We’ll Miss Roars For

That Great American

The great Hank Aaron, and wife Billye, about to round the corner at Mel’s in the 2019 Parade of Legends. (The Freeman’s Journal)

The passing of the great Hank Aaron last Friday, Jan. 22, at age 86, emphasized the death threats the future Hall of Famer received as he neared breaking Babe Ruth’s home run record on April 8, 1974.

Death threats? Contemptible. But there’s a better perspective on Aaron’s 715th home run that broke Babe’s mark at a Braves’ home game in Atlanta.

“A black man is getting a standing ovation in the Deep South for breaking a record of an all-time baseball idol,” Vin Scully, Los Angeles Dodgers’ announcer, declared that night.

“What a marvelous moment for baseball. What a marvelous moment for Atlanta and the State of Georgia. What a marvelous moment for the country and the world.”

And it was, and it is.

Even better, today, 46 years later, two generations have grown up since 1974, and there’s nothing exceptional today about a black athlete breaking a record – it’s more than routine.

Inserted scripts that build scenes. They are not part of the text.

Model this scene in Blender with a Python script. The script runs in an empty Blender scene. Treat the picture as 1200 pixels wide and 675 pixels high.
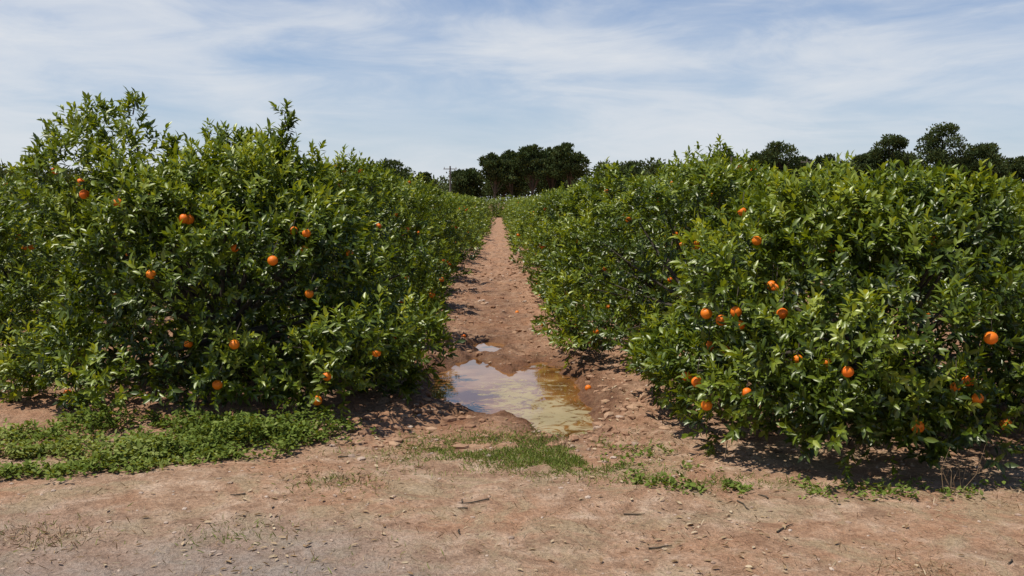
import bpy, math, random
import numpy as np
from mathutils import Vector
random.seed(7)
scene = bpy.context.scene
FPX = 1167.0; CAMH = 1.7; HZ = 237.0; VX = 583.0

# ------------------------------------------------------------------ noise
def _hash(ix, iy, iz, seed):
    h = (ix.astype(np.int64)*374761393 + iy.astype(np.int64)*668265263 + iz.astype(np.int64)*2147483647 + seed*1442695041) & 0xFFFFFFFF
    h = ((h ^ (h >> 13)) * 1274126177) & 0xFFFFFFFF
    h = (h ^ (h >> 16)) & 0xFFFFFFFF
    h = (h * 2246822519) & 0xFFFFFFFF
    h = h ^ (h >> 15)
    return (h & 0xFFFFFF) / float(0xFFFFFF)
def vnoise(x, y, z=None, seed=0):
    x = np.asarray(x, float); y = np.asarray(y, float)
    z = np.zeros_like(x) if z is None else np.asarray(z, float)
    ix, iy, iz = np.floor(x), np.floor(y), np.floor(z)
    fx, fy, fz = x-ix, y-iy, z-iz
    fx = fx*fx*(3-2*fx); fy = fy*fy*(3-2*fy); fz = fz*fz*(3-2*fz)
    r = 0
    for dx in (0, 1):
        for dy in (0, 1):
            for dz in (0, 1):
                w = (fx if dx else 1-fx)*(fy if dy else 1-fy)*(fz if dz else 1-fz)
                r = r + w*_hash(ix+dx, iy+dy, iz+dz, seed)
    return r*2-1
def fbm(x, y, z=None, seed=0, oct=4, gain=0.5):
    a, s, t = 1.0, 0.0, 0.0
    for o in range(oct):
        k = 2.03**o
        s = s + a*vnoise(np.asarray(x)*k+o*17.3, np.asarray(y)*k+o*9.1, None if z is None else np.asarray(z)*k, seed+o)
        t += a; a *= gain
    return s/t
def sstep(a, b, x):
    t = np.clip((x-a)/(b-a), 0, 1); return t*t*(3-2*t)
def norm(v):
    return v/np.maximum(np.linalg.norm(v, axis=-1, keepdims=True), 1e-9)

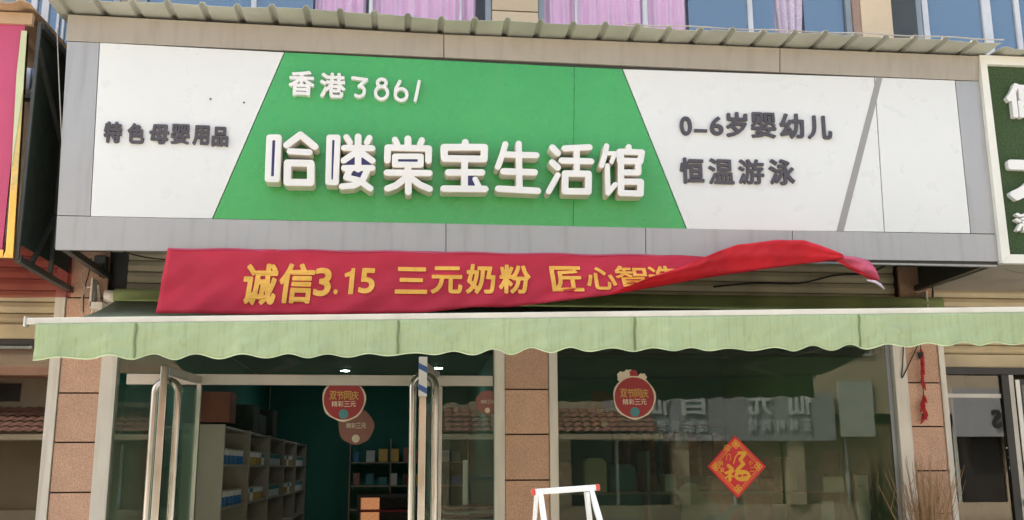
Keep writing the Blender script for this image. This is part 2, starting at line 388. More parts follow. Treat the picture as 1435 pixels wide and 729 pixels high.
# ================================================================== BUILDING
BD = empty('commercial_building', (.9, 0, 0), 'two-storey building with pink granite pillars and shop fronts, blue windows and pink curtains upstairs', 'building')
XL, XR = -9.5, 11.0
w = MB()
w.box(XL, XR, .10, .35, 3.42, 4.75); w.box(XL, XR, .10, .35, 7.3, 8.4)
WIN = [(-7.6, -4.3), (-3.86, -2.90), (-2.72, .455), (.90, 3.99), (4.66, 7.9), (8.3, 10.6)]
e = XL
for a, b in WIN:
    w.box(e, a, .10, .35, 4.75, 7.3); e = b
w.box(e, XR, .10, .35, 4.75, 7.3)
w.build('wall', mWall, BD)
bx('roof_slab', mWall, BD, XL - .2, XR + .2, -.25, 10.6, 8.4, 8.6)
bx('back_wall', mWall, BD, XL, XR, 10.2, 10.5, 0, 8.4)
for x in (XL, XR - .2): bx('side_wall', mWall, BD, x, x + .2, .36, 10.19, 0, 8.4)
bx('upper_floor', mWall, BD, XL + .21, XR - .21, .36, 10.19, 3.45, 3.75)
bx('upper_back_wall', mPale, BD, XL + .21, XR - .21, 3.2, 3.3, 3.76, 8.39)
# cream stone facing between the upper windows
for x0, x1 in ((.462, .893), (4.075, 4.39)):
    zz = [4.76, 5.12, 5.782 if x0 < 1 else 5.655, 6.45, 7.1]
    for a, b in zip(zz, zz[1:]): bx('stone_panel', mPale, BD, x0, x1, .03, .097, a + .006, b - .006, .003)
bx('reveal', mStrut, BD, 4.40, 4.655, .05, .097, 4.76, 7.1)  # flat dark strip painting the shade of the recess beside the pier
bx('reveal', mStoneD, BD, 3.995, 4.07, .04, .097, 4.76, 7.1)  # darker stone strip painting the shaded side face of the pier
# pillars
def pillar(x0, x1, zz, m, t0, t1, zt=2.85):
    bx('pillar_core', mJoint, BD, x0 + .003, x1 - .003, .0, .35, .12, 3.41)
    for a, b in zip(zz, zz[1:]): bx('stone_panel', m, BD, x0, x1, -.035, -.002, a + .006, b - .006, .003)
    for a, b, z1 in (t0, t1): bx('trim', mTrim, BD, a, b, -.05, .06, .12, z1, .004)
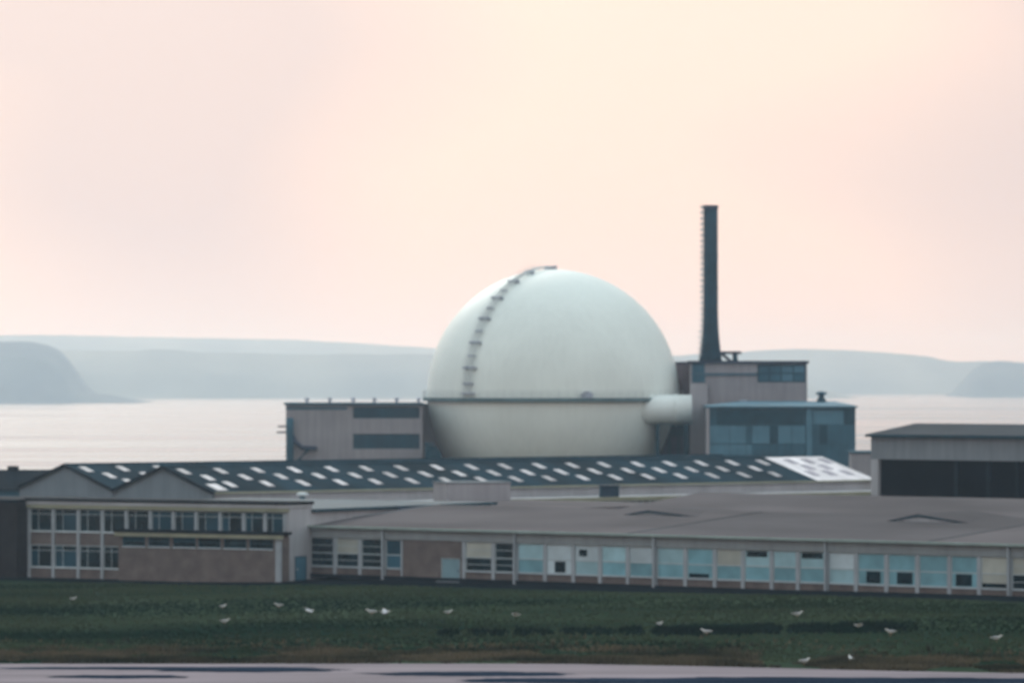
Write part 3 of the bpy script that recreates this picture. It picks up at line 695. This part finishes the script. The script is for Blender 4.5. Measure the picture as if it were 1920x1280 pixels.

Today, Hank Aaron can be appreciated simply as a great ballplayer and, overcoming adversity as he did, a great American. That’s called progress.

In Cooperstown, the baseball capital of Otsego County and the world, that is reinforced each year at the Parade of Legends on the Saturday of Induction Weekend, when 5,000 fans line the route between the fire hall and Hall of Fame.

Sure, there’s lots of cheering for every Legend who parades down Main Street in order of seniority.

Say you’re standing by the Cooperstown Diner in recent years, early in the cavalcade, and a roar breaks out to beat all roars.

And there he comes, around the corner by Mel’s, on the back of a Kevin’s Ford pickup truck, with elegant wife Billye seated beside him: The great Hank Aaron, welcomed by the greatest cheer, the First Hero among the Heroes of the Game.

Every year, who isn’t saying, what a marvelous moment for Cooperstown? What a marvelous moment for the country and the world?

We’ll miss that roar this year. But the memory of that great American will live. That’s called progress.